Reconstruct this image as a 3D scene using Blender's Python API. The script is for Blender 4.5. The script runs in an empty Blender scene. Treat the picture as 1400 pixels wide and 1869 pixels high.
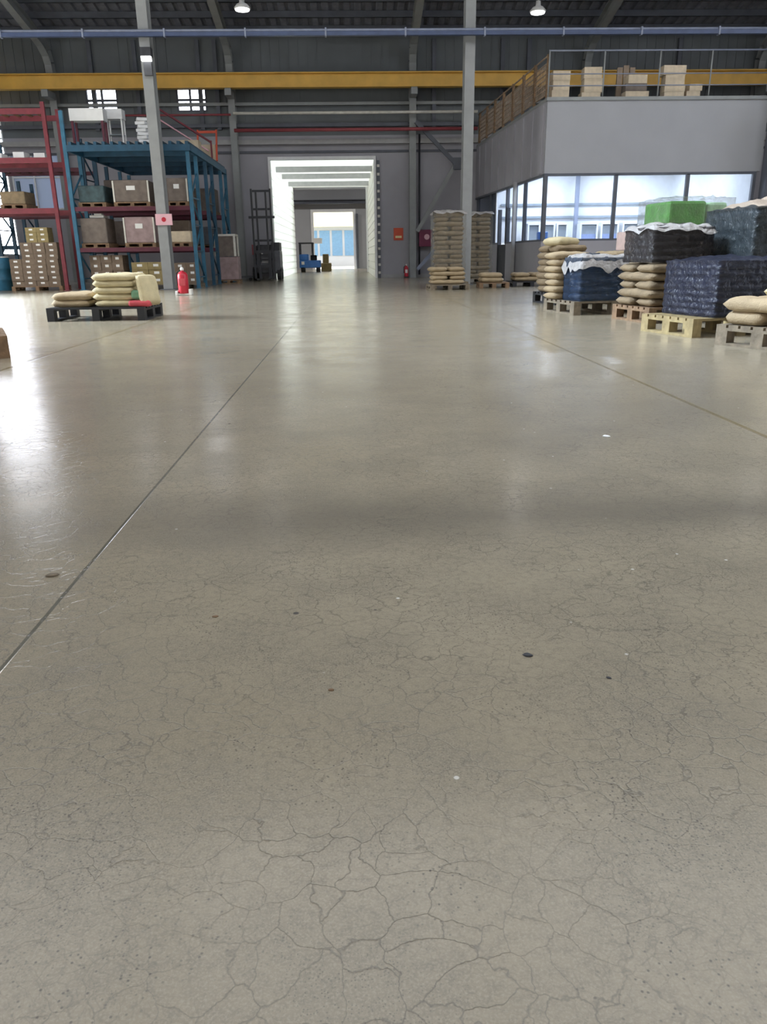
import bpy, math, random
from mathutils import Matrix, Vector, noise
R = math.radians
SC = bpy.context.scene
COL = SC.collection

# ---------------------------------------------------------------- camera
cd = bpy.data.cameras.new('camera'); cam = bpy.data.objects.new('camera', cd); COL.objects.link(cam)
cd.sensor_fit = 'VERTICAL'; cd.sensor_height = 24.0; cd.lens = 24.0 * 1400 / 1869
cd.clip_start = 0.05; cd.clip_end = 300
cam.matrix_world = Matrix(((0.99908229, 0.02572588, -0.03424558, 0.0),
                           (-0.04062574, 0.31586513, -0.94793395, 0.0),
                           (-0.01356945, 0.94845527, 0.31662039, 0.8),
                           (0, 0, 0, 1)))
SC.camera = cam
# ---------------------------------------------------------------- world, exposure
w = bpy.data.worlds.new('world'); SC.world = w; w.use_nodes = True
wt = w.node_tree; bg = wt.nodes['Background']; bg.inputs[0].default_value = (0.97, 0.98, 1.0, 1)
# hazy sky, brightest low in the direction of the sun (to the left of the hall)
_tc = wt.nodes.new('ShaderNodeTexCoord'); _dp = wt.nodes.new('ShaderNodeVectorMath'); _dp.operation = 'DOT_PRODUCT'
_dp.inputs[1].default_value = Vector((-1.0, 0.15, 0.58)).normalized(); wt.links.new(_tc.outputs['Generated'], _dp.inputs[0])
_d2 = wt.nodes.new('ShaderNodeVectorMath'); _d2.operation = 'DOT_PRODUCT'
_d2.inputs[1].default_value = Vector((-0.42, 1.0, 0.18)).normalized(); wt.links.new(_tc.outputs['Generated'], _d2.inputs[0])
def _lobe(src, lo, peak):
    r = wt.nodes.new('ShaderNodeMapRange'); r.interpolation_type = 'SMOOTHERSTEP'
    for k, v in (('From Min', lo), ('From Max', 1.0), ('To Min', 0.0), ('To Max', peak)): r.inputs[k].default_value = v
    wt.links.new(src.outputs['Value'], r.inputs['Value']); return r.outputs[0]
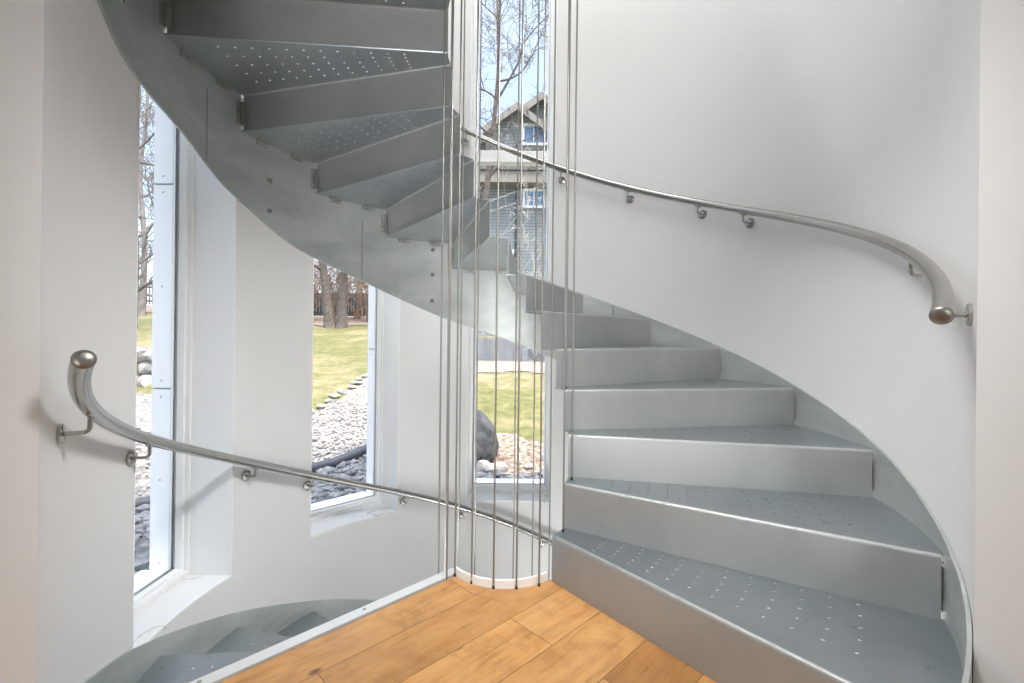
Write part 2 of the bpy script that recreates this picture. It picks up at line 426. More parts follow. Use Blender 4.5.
_____
## Short problem:
Retype the records above word for word, from their first line through the line containing "COL = SC.collection", and leave out every picture.

## Output:
Reconstruct this image as a 3D scene using Blender's Python API. The script is for Blender 4.5. The script runs in an empty Blender scene. Treat the picture as 1400 pixels wide and 1869 pixels high.
import bpy, math, random
from mathutils import Matrix, Vector, noise
R = math.radians
SC = bpy.context.scene
COL = SC.collection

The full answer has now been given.